De acordo com o garantismo, o Estado de Direito existe para proteger os direitos dos seres humanos e não têm um fim em si mesmo, pelo que se rechaça as concepções de caráter autopoiético, que são expressão de um Direito Penal Máximo. (LLOBET, 2019, pág 48)

Significa, então, que devemos sempre ficar atentos e lutar pelo Direito Penal Mínimo no campo material e pela rigorosa observância das garantias no âmbito processual, estabelecendo assim, limites ao poder punitivo do Estado.

No Estado de Direito e Democrático, a eficácia de qualquer intervenção penal não pode estar atrelada à diminuição de garantias individuais em prol de um genérico argumento de ordem pública, até porque tais garantias não são favores do Estado, ao contrário, trata-se de uma exigência indeclinável, um fundamento do Estado.

Neste sentido, Lopes Jr ressalta que a proteção do indivíduo resulta de uma imposição do Estado Democrático, já que a democracia trouxe a exigência de que o homem tenha uma dimensão jurídica que o Estado ou a coletividade não pode sacrificar. O que necessita ser legitimado e justificado é o poder de punir, ou seja, a intervenção estatal, e não a liberdade individual (Lopes Jr, 2019, pág 39)

Ressaltamos aquilo que Norberto Bobbio afirmou ao prefaciar a obra de Ferrajoli:

O garantismo é um modelo ideal, do qual nós podemos mais ou menos aproximar. Como modelo, representa uma meta que permanece como tal, ainda que não seja alcançada e não possa jamais ser alcançada inteiramente. Mas, para construir uma meta, o modelo deve ser definido em todos os aspectos. Somente se estiver bem definido poderá servir de critério de valoração e de correção do direito existente. (BOBBIO, 2002)

É importante destacar que o garantismo consiste essencialmente, na tutela dos direitos fundamentais, uma vez que as garantias são consideradas como técnicas de limitação da atuação estatal, além de um meio para realização dos direitos sociais. [1] (SCHEID, 2009, pág 55)

Assim, essas breves linhas apontam apenas para importância de se estudar o garantismo, debruçando-se sobre a sofisticada obra do jurista italiano, observando os aspectos problemáticos da nossa Justiça criminal, onde a relativização de garantias tem sido frequente com argumentos superficiais, camuflando todo o autoritarismo que permanece vivo em nossa sociedade.

Se aceitarmos as perspectivas autoritárias dentro da justiça criminal, devemos estar cientes de que ela, por sua própria essência, é incapaz de produzir um sistema de freios as arbitrariedades advindas do Poder, aliás, arbitrariedades que podem alcançar qualquer pessoa.

REFERÊNCIAS

BOBBIO, Norberto.
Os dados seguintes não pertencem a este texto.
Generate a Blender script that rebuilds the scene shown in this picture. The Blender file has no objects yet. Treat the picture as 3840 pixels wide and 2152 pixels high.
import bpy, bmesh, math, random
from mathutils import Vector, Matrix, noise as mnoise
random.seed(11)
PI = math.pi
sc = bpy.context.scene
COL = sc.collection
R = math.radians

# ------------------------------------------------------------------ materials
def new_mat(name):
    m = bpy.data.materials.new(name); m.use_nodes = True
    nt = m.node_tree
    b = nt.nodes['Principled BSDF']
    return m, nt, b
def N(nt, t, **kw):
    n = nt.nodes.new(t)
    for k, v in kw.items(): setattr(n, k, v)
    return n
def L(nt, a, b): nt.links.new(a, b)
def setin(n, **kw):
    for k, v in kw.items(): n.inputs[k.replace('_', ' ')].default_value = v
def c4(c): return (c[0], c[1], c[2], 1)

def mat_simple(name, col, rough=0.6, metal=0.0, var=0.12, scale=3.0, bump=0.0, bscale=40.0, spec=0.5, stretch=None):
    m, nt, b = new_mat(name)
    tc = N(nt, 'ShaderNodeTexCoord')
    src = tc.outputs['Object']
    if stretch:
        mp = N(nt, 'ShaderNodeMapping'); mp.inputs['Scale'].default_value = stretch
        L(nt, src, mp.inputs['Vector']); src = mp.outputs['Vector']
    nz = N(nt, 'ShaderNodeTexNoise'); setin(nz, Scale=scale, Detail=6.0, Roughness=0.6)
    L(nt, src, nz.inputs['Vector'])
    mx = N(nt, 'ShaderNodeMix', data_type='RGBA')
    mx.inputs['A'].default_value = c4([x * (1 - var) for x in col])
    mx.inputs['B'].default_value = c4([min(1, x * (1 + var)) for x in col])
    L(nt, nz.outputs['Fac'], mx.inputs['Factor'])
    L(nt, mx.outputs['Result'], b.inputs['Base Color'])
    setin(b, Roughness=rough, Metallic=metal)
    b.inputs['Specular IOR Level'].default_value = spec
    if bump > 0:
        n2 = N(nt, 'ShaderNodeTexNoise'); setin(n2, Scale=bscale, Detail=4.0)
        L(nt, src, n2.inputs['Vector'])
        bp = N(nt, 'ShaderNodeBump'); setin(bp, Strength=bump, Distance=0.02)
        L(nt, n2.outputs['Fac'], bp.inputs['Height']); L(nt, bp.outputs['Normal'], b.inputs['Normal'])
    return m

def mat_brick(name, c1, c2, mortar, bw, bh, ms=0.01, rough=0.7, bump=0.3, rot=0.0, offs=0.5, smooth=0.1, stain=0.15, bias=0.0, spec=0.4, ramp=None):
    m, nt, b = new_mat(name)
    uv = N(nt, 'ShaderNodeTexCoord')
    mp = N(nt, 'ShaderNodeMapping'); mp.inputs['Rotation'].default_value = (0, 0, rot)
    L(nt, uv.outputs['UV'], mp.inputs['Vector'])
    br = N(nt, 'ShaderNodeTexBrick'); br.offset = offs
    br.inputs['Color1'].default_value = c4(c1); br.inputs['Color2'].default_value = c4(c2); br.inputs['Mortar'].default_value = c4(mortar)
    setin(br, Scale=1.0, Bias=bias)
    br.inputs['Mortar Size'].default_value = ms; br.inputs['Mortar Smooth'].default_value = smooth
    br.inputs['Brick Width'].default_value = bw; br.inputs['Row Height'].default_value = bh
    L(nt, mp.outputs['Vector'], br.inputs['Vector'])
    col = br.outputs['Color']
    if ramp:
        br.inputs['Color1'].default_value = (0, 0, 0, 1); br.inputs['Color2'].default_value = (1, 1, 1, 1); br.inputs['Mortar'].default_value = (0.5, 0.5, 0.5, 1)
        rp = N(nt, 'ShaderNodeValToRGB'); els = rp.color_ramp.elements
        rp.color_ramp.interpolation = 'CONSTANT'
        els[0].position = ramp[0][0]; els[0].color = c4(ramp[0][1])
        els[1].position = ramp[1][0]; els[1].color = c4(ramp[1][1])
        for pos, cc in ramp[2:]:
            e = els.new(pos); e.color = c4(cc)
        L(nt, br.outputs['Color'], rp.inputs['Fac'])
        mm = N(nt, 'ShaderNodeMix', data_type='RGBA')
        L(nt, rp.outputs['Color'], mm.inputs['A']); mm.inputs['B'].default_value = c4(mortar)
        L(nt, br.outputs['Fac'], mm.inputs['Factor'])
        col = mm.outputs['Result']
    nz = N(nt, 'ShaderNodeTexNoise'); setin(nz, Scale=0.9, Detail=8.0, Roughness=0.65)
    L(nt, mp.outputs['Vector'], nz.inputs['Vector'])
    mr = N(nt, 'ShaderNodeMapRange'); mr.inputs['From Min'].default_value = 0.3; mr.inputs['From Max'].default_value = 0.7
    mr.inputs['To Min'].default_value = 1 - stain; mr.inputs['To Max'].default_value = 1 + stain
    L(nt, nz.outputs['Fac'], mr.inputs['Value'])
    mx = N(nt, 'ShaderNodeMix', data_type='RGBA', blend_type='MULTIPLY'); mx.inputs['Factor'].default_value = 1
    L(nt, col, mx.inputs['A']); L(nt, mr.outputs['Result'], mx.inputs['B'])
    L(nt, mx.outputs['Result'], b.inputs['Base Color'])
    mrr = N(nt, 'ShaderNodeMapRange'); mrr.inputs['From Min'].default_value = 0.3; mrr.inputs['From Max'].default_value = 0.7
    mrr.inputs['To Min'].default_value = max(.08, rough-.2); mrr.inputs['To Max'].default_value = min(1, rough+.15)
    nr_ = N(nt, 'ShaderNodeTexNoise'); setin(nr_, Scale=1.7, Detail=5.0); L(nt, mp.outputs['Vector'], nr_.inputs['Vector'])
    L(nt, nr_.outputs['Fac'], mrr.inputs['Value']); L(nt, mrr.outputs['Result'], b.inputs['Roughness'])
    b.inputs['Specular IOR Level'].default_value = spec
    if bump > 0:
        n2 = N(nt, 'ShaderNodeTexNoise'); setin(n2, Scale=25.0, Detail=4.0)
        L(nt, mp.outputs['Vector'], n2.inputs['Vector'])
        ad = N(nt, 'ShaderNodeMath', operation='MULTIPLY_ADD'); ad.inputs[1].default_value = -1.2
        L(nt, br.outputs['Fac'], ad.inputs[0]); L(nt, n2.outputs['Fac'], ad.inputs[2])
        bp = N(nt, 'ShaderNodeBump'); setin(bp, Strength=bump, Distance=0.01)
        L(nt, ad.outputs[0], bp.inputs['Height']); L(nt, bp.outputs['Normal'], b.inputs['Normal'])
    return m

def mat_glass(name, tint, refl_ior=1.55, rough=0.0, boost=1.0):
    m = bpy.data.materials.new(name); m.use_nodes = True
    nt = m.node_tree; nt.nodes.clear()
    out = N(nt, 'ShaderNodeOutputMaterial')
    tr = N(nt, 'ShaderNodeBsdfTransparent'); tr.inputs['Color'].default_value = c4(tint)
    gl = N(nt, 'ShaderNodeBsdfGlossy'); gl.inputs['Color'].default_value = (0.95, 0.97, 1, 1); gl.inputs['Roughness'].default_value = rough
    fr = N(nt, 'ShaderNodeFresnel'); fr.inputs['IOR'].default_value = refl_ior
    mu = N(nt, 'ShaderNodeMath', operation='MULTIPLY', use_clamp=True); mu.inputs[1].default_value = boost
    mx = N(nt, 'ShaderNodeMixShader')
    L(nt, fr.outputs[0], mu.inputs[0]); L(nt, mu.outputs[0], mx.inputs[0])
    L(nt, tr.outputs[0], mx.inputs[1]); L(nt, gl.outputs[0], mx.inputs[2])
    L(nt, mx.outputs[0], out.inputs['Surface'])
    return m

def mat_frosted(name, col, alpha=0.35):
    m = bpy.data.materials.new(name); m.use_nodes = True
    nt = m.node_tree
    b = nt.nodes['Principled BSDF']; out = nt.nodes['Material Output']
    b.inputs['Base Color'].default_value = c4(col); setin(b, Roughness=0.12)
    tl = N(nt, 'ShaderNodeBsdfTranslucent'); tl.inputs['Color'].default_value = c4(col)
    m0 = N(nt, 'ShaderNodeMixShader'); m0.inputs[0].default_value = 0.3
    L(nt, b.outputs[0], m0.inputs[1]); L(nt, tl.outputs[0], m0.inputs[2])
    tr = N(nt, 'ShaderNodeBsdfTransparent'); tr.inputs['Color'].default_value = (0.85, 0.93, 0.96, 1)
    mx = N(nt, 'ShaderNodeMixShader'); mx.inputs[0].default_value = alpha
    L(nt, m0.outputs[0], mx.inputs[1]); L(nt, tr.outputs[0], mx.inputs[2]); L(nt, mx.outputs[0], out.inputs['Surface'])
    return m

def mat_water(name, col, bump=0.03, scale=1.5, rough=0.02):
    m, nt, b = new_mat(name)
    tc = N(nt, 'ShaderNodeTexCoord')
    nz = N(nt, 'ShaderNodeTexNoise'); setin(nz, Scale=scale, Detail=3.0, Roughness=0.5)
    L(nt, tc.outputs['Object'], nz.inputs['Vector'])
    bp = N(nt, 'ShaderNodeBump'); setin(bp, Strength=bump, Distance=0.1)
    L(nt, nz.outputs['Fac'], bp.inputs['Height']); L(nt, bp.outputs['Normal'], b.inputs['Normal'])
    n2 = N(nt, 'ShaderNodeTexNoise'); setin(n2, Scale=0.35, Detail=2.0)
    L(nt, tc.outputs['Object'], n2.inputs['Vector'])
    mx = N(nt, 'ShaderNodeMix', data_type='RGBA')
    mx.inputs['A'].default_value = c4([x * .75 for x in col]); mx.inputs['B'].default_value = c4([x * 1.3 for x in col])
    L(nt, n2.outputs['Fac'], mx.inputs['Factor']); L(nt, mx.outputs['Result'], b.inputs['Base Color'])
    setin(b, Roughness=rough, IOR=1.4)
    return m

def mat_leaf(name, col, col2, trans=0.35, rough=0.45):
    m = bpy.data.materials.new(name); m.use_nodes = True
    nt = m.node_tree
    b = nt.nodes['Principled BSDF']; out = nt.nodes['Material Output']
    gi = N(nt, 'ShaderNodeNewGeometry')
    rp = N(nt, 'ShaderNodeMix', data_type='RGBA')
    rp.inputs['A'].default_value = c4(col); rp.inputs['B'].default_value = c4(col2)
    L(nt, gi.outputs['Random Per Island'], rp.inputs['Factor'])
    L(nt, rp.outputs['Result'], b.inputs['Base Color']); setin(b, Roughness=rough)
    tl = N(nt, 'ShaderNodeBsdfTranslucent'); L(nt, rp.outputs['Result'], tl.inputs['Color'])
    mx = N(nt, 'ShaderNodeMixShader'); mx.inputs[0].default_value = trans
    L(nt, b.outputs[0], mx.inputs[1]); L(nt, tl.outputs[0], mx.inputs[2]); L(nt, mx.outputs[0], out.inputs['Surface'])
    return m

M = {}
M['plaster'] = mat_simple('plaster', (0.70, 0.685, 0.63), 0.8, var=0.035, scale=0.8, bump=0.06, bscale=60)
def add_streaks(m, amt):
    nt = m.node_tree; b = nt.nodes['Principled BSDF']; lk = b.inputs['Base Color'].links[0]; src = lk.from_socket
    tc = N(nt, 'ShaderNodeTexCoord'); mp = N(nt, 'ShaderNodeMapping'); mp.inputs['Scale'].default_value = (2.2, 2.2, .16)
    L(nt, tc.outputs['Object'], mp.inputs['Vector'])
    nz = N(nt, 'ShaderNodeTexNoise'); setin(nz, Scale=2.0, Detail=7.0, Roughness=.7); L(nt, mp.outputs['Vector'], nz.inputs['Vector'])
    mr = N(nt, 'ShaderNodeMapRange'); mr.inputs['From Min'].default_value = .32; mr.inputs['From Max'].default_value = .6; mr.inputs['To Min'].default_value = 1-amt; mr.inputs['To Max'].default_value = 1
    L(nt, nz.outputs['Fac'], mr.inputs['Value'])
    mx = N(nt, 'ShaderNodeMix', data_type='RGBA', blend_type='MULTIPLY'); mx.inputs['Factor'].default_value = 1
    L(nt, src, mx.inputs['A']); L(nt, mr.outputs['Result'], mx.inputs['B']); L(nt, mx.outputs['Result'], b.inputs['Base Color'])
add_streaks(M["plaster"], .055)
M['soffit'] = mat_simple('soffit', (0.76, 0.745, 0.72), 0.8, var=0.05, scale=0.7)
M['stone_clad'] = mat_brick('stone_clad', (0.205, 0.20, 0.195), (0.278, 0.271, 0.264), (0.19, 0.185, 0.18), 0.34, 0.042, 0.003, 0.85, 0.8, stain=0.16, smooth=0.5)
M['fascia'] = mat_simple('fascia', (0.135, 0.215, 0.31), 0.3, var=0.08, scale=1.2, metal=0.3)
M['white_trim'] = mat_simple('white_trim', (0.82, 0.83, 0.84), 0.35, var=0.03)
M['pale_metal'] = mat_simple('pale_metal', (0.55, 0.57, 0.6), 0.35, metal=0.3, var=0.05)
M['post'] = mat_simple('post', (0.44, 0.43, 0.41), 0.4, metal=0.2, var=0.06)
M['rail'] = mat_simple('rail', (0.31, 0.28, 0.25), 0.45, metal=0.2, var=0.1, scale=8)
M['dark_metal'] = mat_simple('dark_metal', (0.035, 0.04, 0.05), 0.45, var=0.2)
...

A era dos Direitos, tradução: Carlos Nelson Coutinho, Rio de Janeiro: Elsevier, 2004.

FERRAJOLI, Luigi. Direito e Razão: teoria do garantismo penal, tradutores: Ana Paula Zomer Sica, Fauzini Hassan Choukr – São Paulo, Revistas dos Tribunais, 2002.

LLOBET RODRÍGUEZ, Javier. Nacional-Socialismo e antigarantismo penal (1933-1945), tradução: Paulo César Busato, 1. Ed, São Paulo, Tirant Lo Blanch Teoria, 2019.

________________, As garantias processuais penais na obra de beccaria e sua atualidade, tradução: Paulo César Busato, Revista Justiça e Sistema Criminal, v. 8, n. 15, p. 177-202, jul./dez. 2016.

LOPES Jr, Aury. Fundamentos do Processo Penal: introdução crítica. 5 ed, São Paulo, Saraiva, 2019.

SCHEID. Carlos Eduardo. A motivação das decisões penais a partir da teoria garantista. Livraria do Advogado, 2009.